* PROBLEM TO WORK ON
From the listing that follows, extract every line and set it down unaltered.

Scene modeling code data
○ ○ ○

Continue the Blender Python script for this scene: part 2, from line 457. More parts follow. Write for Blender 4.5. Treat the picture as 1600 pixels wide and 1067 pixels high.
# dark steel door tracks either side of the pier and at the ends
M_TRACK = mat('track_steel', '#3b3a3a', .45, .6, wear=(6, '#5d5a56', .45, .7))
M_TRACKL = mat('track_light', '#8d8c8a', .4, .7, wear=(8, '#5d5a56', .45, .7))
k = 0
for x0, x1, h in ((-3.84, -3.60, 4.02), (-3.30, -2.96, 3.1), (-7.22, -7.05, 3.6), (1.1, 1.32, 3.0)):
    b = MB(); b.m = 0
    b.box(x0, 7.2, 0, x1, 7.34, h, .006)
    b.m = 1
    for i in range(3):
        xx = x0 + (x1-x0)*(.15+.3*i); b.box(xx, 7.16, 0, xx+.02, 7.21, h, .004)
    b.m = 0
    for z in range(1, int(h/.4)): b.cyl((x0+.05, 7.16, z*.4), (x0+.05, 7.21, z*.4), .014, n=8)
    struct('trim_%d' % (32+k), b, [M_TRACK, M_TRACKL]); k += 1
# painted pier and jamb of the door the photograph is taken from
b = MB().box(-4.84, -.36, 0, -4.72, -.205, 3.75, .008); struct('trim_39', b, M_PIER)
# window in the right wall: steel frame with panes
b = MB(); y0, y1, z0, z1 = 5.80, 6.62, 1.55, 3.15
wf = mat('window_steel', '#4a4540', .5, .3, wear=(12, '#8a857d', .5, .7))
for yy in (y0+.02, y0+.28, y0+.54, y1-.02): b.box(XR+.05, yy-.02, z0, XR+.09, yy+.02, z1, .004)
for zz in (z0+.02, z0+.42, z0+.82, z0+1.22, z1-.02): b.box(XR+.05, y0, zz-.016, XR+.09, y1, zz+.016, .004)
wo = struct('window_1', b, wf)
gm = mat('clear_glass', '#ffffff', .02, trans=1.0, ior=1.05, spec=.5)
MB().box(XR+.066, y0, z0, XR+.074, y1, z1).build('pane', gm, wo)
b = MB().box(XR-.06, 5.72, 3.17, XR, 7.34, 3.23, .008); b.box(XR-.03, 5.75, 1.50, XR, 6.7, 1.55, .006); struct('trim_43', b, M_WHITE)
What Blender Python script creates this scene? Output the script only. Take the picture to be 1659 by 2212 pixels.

○ ○ ○

* WRITTEN ANSWER
Continue the Blender Python script for this scene: part 2, from line 457. More parts follow. Write for Blender 4.5. Treat the picture as 1600 pixels wide and 1067 pixels high.
# dark steel door tracks either side of the pier and at the ends
M_TRACK = mat('track_steel', '#3b3a3a', .45, .6, wear=(6, '#5d5a56', .45, .7))
M_TRACKL = mat('track_light', '#8d8c8a', .4, .7, wear=(8, '#5d5a56', .45, .7))
k = 0
for x0, x1, h in ((-3.84, -3.60, 4.02), (-3.30, -2.96, 3.1), (-7.22, -7.05, 3.6), (1.1, 1.32, 3.0)):
    b = MB(); b.m = 0
    b.box(x0, 7.2, 0, x1, 7.34, h, .006)
    b.m = 1
    for i in range(3):
        xx = x0 + (x1-x0)*(.15+.3*i); b.box(xx, 7.16, 0, xx+.02, 7.21, h, .004)
    b.m = 0
    for z in range(1, int(h/.4)): b.cyl((x0+.05, 7.16, z*.4), (x0+.05, 7.21, z*.4), .014, n=8)
    struct('trim_%d' % (32+k), b, [M_TRACK, M_TRACKL]); k += 1
# painted pier and jamb of the door the photograph is taken from
b = MB().box(-4.84, -.36, 0, -4.72, -.205, 3.75, .008); struct('trim_39', b, M_PIER)
# window in the right wall: steel frame with panes
b = MB(); y0, y1, z0, z1 = 5.80, 6.62, 1.55, 3.15
wf = mat('window_steel', '#4a4540', .5, .3, wear=(12, '#8a857d', .5, .7))
for yy in (y0+.02, y0+.28, y0+.54, y1-.02): b.box(XR+.05, yy-.02, z0, XR+.09, yy+.02, z1, .004)
for zz in (z0+.02, z0+.42, z0+.82, z0+1.22, z1-.02): b.box(XR+.05, y0, zz-.016, XR+.09, y1, zz+.016, .004)
wo = struct('window_1', b, wf)
gm = mat('clear_glass', '#ffffff', .02, trans=1.0, ior=1.05, spec=.5)
MB().box(XR+.066, y0, z0, XR+.074, y1, z1).build('pane', gm, wo)
b = MB().box(XR-.06, 5.72, 3.17, XR, 7.34, 3.23, .008); b.box(XR-.03, 5.75, 1.50, XR, 6.7, 1.55, .006); struct('trim_43', b, M_WHITE)
What Blender Python script creates this scene? Output the script only. Take the picture to be 1659 by 2212 pixels.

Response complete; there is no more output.